何より大きな変化は、世論の動向を敏感に察知して軌道修正を図る姿勢だ。よくも悪くも理念重視で行き詰まった前回とは、別人のような柔軟さを見せている。

その一例が、妊娠の知識普及を図った「女性手帳」配布構想だ。少子化対策の一環という位置づけだったが、「結婚・出産という選択の押し付け」と猛反発を買った。すぐにこの構想は白紙化されたが、それには安倍首相のフェイスブックに「女性手帳」を批判するコメントが相次いだことがきっかけになった。

もちろん多忙な首相本人が全部見ているわけではない。チェックしているのは、官邸スタッフだ。彼らの報告から、安倍首相は自分の発言や政策への世論の反応を知る。これまでなら、「メディアの偏向」で片付けていた批判にも、敏感に反応するようになった。

官邸スタッフの中核は、経済産業省から出向している首相政務秘書官の今井尚哉氏(1982年入省)と同じく事務秘書官の柳瀬唯夫氏(84年入省)。それぞれ第1次安倍政権と麻生太郎政権で首相秘書官を務め、官邸の仕事に精通している。

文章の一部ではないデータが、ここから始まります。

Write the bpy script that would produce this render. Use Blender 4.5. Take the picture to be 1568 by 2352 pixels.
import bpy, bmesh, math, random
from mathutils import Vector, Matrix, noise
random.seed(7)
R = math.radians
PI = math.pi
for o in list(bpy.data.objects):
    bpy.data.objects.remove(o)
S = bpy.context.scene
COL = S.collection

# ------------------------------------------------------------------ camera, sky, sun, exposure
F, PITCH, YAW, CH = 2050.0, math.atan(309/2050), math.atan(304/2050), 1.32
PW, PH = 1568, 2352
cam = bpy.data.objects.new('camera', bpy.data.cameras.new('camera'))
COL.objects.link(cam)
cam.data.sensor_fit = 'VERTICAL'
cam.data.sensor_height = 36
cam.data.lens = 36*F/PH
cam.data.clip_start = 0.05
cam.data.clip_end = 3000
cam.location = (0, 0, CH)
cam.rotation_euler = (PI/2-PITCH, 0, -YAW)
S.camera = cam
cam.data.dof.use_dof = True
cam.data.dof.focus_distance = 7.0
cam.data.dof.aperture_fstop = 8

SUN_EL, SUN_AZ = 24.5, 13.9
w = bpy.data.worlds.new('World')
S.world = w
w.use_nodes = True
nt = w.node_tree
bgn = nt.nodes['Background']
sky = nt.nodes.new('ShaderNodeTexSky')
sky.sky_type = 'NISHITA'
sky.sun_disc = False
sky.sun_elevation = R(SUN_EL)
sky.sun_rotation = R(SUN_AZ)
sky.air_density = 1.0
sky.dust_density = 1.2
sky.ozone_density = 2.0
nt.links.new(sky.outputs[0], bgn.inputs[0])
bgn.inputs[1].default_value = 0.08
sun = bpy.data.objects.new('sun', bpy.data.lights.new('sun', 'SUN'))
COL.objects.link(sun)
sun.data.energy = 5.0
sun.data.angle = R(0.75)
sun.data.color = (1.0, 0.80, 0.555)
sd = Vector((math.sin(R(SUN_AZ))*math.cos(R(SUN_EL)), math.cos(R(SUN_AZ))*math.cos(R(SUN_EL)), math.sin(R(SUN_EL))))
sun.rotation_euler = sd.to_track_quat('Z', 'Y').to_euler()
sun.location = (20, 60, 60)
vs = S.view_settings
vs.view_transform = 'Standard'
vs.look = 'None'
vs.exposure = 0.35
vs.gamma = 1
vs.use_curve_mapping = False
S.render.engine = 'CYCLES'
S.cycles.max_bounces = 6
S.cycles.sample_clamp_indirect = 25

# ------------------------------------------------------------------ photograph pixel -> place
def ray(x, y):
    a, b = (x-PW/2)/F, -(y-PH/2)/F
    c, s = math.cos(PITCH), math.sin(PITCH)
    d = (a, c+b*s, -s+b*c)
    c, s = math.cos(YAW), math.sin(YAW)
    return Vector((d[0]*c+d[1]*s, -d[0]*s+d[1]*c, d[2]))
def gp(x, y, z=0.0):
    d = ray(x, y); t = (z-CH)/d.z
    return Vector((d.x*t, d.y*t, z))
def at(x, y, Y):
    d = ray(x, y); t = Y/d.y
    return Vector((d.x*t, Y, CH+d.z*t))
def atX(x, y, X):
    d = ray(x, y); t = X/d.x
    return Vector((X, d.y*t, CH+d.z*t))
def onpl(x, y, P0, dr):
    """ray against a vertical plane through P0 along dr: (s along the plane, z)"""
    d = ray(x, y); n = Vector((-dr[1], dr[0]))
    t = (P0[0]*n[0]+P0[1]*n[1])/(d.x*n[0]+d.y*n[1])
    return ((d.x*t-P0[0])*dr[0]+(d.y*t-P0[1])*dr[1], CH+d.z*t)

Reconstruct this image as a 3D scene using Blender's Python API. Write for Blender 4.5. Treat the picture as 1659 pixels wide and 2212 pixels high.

安倍政権の成長戦略の全体像は6月5日に行われた安倍首相の講演で示されたが、当日午後には株価が大幅に下げる皮肉な展開となった。すると、安倍首相はすぐさま投資減税の検討について強調。世論と市場に機敏に反応する姿勢は鮮明だ。

世論対策と危機管理に長けたスタッフに守られている分、安倍首相の「本音」は読み取りにくい。参院選まで安倍カラーを慎重に隠しているのだろう。